Regional Forecast of the Minimum Sea Ice Extent: a Lagrangian Approach
Regional Forecast of the Minimum Sea Ice Extent: a Lagrangian Approach
Abstract:
In this contribution we extend the pan-Arctic analysis presented in Williams et al. (2015) to produce a regional forecast of sea-ice conditions for each of the Arctic peripheral seas including the Beaufort, Chukchi, East Siberian, Laptev and Kara seas. The model builds on the finding that the mean large scale sea ice circulation the previous winter determines where the following summer minimum sea ice extent. We show that, in particular, the mid to late winter coastal sea-ice divergence plays a major role. When ice divergence occurs late in the winter, new ice forms but it does not have the time to grow to sufficient thickness to survive the following summer melt. To produce a regional forecast, we use a Lagrangian sea-ice model to backtrack an imaginary line defining the boundary of a given sea, starting from the beginning of the melt season in June and ending in November of the previous year.
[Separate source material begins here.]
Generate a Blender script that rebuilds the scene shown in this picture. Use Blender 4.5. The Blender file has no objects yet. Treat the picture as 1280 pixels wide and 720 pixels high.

Results show that the position of the ice edge in each of the peripheral seas of the Arctic is well correlated with the previous winter’s divergence. The maximum correlation is obtained when the synthetic ice edge is backtracked from May to February. Note that, unlike the previous pan-Arctic study of Williams and colleagues in which the net ice divergence could be correlated with the winter mean Arctic Oscillation index, this regional analysis requires sea ice drifts in order to calculate the winter mean ice divergence along the coast. This finding supports the need for continuous production of real-time satellite-derived sea-ice velocity vectors, which can now be used for observation-based regional forecasting.